Поэтому можно сказать, что единственным источником «постиндустрального развития» была пресловутая «тень СССР». Коя начала исчезать уже в конце 1970-х годов, а к середине 1980-х исчезла полностью. А затем исчез и сам Советский Союз.
Вот и вся разгадка «науки, как производительной силы»: на самом деле этот момент действительно был «придуман Марксом», и реализуем был лишь в «марксовом» (советском) экономическом пространстве. Во «всём остальном мире» этот вариант был невозможен, поскольку невозможно было этот мир «вытащить» за пределы индустриальной парадигмы. И поэтому стоило СССР исчезнуть, как «реальный постиндустриал» исчез вместе с ним.
Но об этом, понятное дело, надо говорить уже отдельно.
А мне кажется что тут есть ещё один аспект. Если принять спиральность, то тогда нужно было бы переходить от узких спецов к универсалам. Причём это относится и к людям и к … технике.
Сиречь — чем выше «качество» машин/оборудования/станков — тем выше должна была бы становится их универсальность. Чем выше универсальность — тем выше децентрализация производства.
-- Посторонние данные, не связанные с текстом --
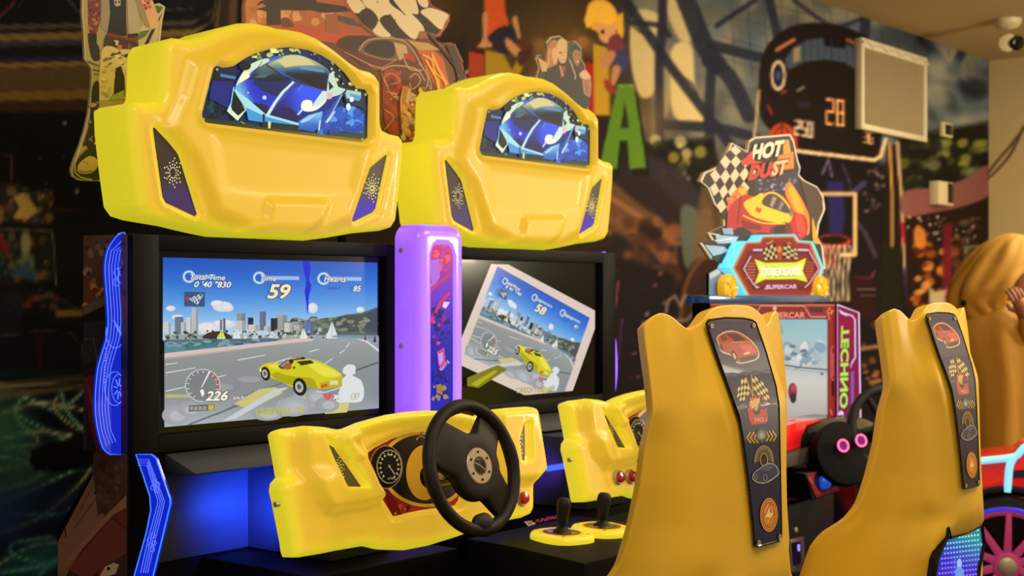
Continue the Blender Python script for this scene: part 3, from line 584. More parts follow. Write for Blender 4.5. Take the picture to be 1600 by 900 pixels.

Вот это стало бы тем самым постиндустриалом. Конечно же не таким как видели его все эти пейсатели. А вот каким — обладая машинным/станочным парком, причём и в юридическом смысле такой вот универсал тратил бы три дня в неделю на производство очень разной по своим характеристикам продукции, а остальное время, ну не знаю — выращивал бы каменные цветы какие-нибудь или ещё какой хренью бы маялся.
Сичоти фишкан?
В социальном плане это было бы общество где 10% работало бы в больших корпорациях, а все остальные — классический средний класс: имели бы в собственности ср-ва производства.